Direction. Copy whichever lines contain the string "scene".

Data provided.
--------------------

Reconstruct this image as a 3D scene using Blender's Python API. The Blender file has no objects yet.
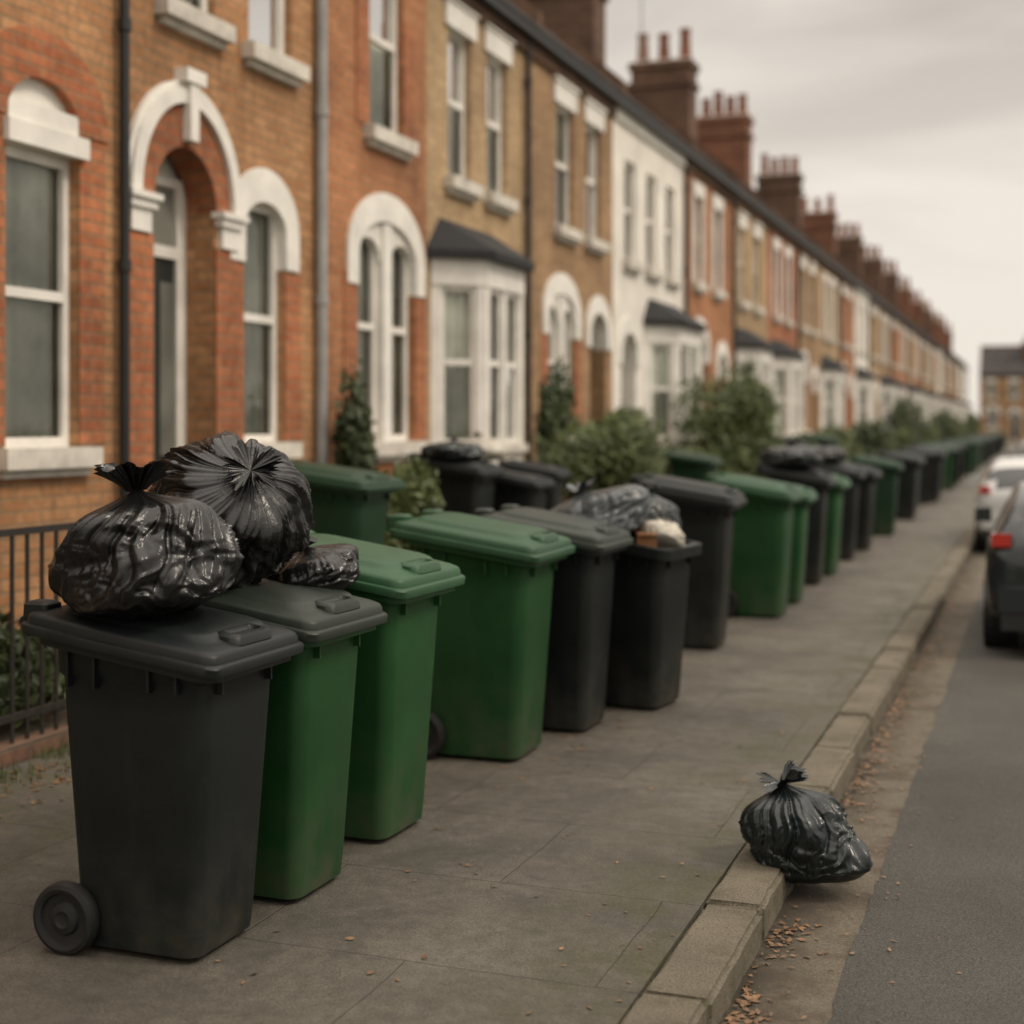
import bpy, bmesh, math, random
from math import sin, cos, pi, radians, sqrt
from mathutils import Vector, Matrix, noise
random.seed(7)
scene = bpy.context.scene
COL = scene.collection

# ------------------------------------------------------------------ materials
class NT:
    def __init__(s, name):
        s.m = bpy.data.materials.new(name); s.m.use_nodes = True
        s.t = s.m.node_tree; s.n = s.t.nodes; s.l = s.t.links
        s.b = s.n['Principled BSDF']; s.out = s.n['Material Output']
        s.tc = s.n.new('ShaderNodeTexCoord')
    def link(s, a, b): s.l.new(a, b)
    def noise(s, scale, detail=4, vec=None, rough=.55, dist=0):
        n = s.n.new('ShaderNodeTexNoise'); n.inputs['Scale'].default_value = scale
        n.inputs['Detail'].default_value = detail; n.inputs['Roughness'].default_value = rough
        n.inputs['Distortion'].default_value = dist
        s.link(vec or s.tc.outputs['Object'], n.inputs['Vector']); return n.outputs['Fac']
    def rng(s, v, a, b, c=0, d=1):
        n = s.n.new('ShaderNodeMapRange'); s.link(v, n.inputs[0])
        for i, x in enumerate((a, b, c, d)): n.inputs[i+1].default_value = x
        return n.outputs[0]
    def math(s, op, a, b=None):
        n = s.n.new('ShaderNodeMath'); n.operation = op
        for i, x in enumerate((a, b)):
            if x is None: continue
            if isinstance(x, (int, float)): n.inputs[i].default_value = x
            else: s.link(x, n.inputs[i])
        return n.outputs[0]
    def mix(s, f, a, b, mode='MIX'):
        n = s.n.new('ShaderNodeMix'); n.data_type = 'RGBA'; n.blend_type = mode
        for i, x in ((0, f), (6, a), (7, b)):
            if isinstance(x, (int, float)): n.inputs[i].default_value = x
            elif isinstance(x, tuple): n.inputs[i].default_value = (*x[:3], 1)
            else: s.link(x, n.inputs[i])
        return n.outputs[2]
    def col(s, c):
        if isinstance(c, tuple): s.b.inputs['Base Color'].default_value = (*c[:3], 1)
        else: s.link(c, s.b.inputs['Base Color'])
    def rough(s, r):
        if isinstance(r, (int, float)): s.b.inputs['Roughness'].default_value = r
        else: s.link(r, s.b.inputs['Roughness'])
    def bump(s, h, strength=.3, dist=.01, prev=None):
        n = s.n.new('ShaderNodeBump'); n.inputs['Strength'].default_value = strength
        n.inputs['Distance'].default_value = dist; s.link(h, n.inputs['Height'])
        if prev: s.link(prev, n.inputs['Normal'])
        s.link(n.outputs[0], s.b.inputs['Normal']); return n.outputs[0]
    def sep(s, vec=None):
        n = s.n.new('ShaderNodeSeparateXYZ'); s.link(vec or s.tc.outputs['Object'], n.inputs[0]); return n.outputs
    def comb(s, x=None, y=None, z=None):
        n = s.n.new('ShaderNodeCombineXYZ')
        for i, v in enumerate((x, y, z)):
            if v is not None: s.link(v, n.inputs[i])
        return n.outputs[0]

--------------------

Complete response.
Reconstruct this image as a 3D scene using Blender's Python API. The Blender file has no objects yet.
scene = bpy.context.scene
COL = scene.collection